The single life can be lonely, so no one can blame you if you’ve had thoughts of settling for a guy just for the sake of being in a relationship. But be careful — acting on that temptation might make you happy for a little while, but it won’t be long until that bar you lowered ends up smacking you in the face and changing your life for the worse.
- You’ll always wonder “what if?” Few things hurt worse than knowing you wasted potential. You already know you’re awesome, so when you settle for someone who doesn’t deserve you, it’s a given that eventually, you’re going to start fantasizing about the kind of man you COULD’VE found. You’ll constantly be wondering if there’s someone out there who would be better for you, and the worst part is that you’ll probably be right.
- You’ll feel like you’re missing out. When you’re in a happy relationship, instances of missing the single life or wanting to hook up with other people will come and go, usually without incident. But when you’re in a relationship for the sake of being in a relationship, all the stuff you loved about being a single lady is going to seem way more appealing way more often. Being with someone you truly deserve will make you glad you left behind the old days of Tinder dates and flirting with other hot people, but settling will make you miss them.
- Your sense of self-worth will decrease. Settling for someone doesn’t just impact your dating life — it impacts how you view yourself. If you continue to ignore that feeling in your gut that tells you that you could do so much better than this guy, you’ll eventually start to believe that this guy really IS all you deserve. When you allow yourself to stay with someone who makes you feel like trash or just doesn’t complement your life in the right way, it’s only a matter of time before you start to believe that YOU are the problem.

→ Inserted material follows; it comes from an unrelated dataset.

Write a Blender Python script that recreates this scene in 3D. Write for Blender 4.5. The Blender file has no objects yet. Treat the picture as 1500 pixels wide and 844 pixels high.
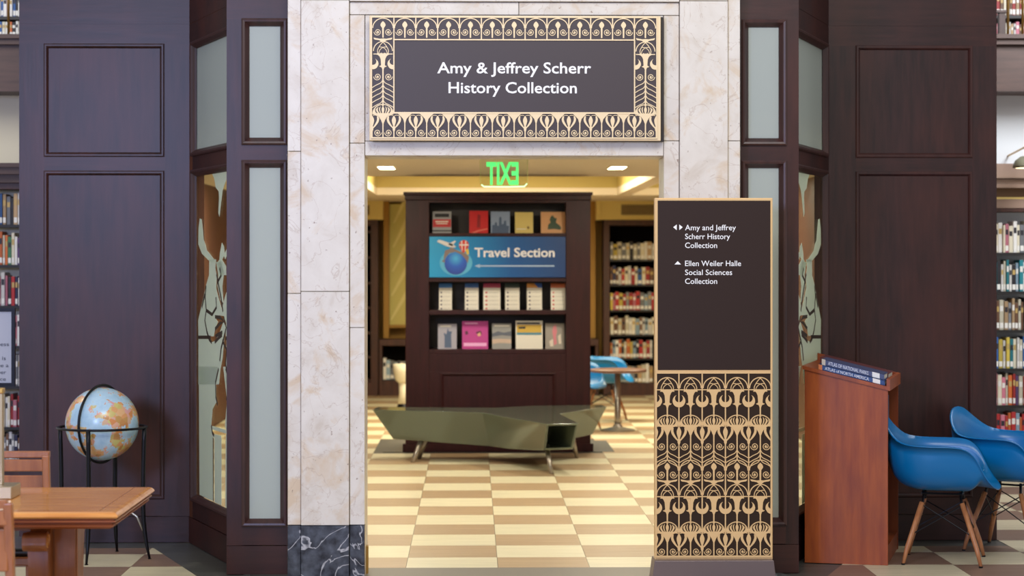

- You’ll second-guess all your decisions. Most of us know when we’re really settling in love, even if we don’t want to admit the truth to ourselves. After spending a while trying to silence the voice inside you telling you to get out and find someone better, it’s inevitable that you’re going to be at war with yourself. You’ll figure that, well, if you’re sticking with a guy who doesn’t deserve you, what other bad choices could you be making in your life? Are you in the right career field? Is your BFF really reliable? Never put yourself in a relationship that will make you lose trust in yourself.
- You’ll feel trapped. If the only reason you’re sticking around is because you’ve already invested a lot of time and effort into this relationship, don’t worry — you’re not the first person to do so. The problem is that the longer you stay with this guy, the more you’re going to feel like you can’t leave him. Starting over is going to feel pointless and even scary, and even though you won’t be happy in your current relationship, the familiarity of it is going to be enough to convince you to stay. A worthy long-term partner will make forever feel like a blessing; an unworthy one will make it feel like a cage.
- If you ever do leave, you’ll regret wasting your time. It’s obviously better to leave later rather than never, but it’s way better to leave sooner rather than later. Two months’ worth of settling for the wrong person isn’t a great loss, but if you spend two years with someone who just isn’t right for you, you’re going to look back and be seriously bummed that you could’ve spent that time either living it up as a single gal or with someone who would’ve made you happier.
- You’ll resent your partner. Sometimes, settling makes you end up with someone who isn’t a bad person, but still isn’t right for you. Still, that doesn’t make it right to stay with him anyway. Even a great guy is going to bring up feelings of resentment if you get the nagging sensation that you’re settling for him. It’s not healthy for either of you for you to be harboring such a negative emotion, so it’s better for both of you if you move on before it even starts to appear.
- You’ll forget what a good relationship will look like. After spending so much time with someone you settled for, mediocre becomes your new normal. Average, healthy relationships will start to seem like fairy-tale love stories — things that only the luckiest people manage to find. It’ll seem like the unhappiness you’re experiencing with your partner is just what happens once two people spend a while together in a relationship, but that’s only because you settled instead of waiting for someone better.
- You’ll settle in other areas of life, too. Once it gets into your head that it’s okay to aim a lot lower than you’d originally planned, complacency will start to seep into your friendships, your career, and your hobbies. You’ll be a lot more okay with putting up with things that don’t meet your standards because hey, you’ve done it before, and it isn’t so bad… right? Your entire life will get better if you stop going for the easiest option and hold out for the guy who’s worthy of all you have to give.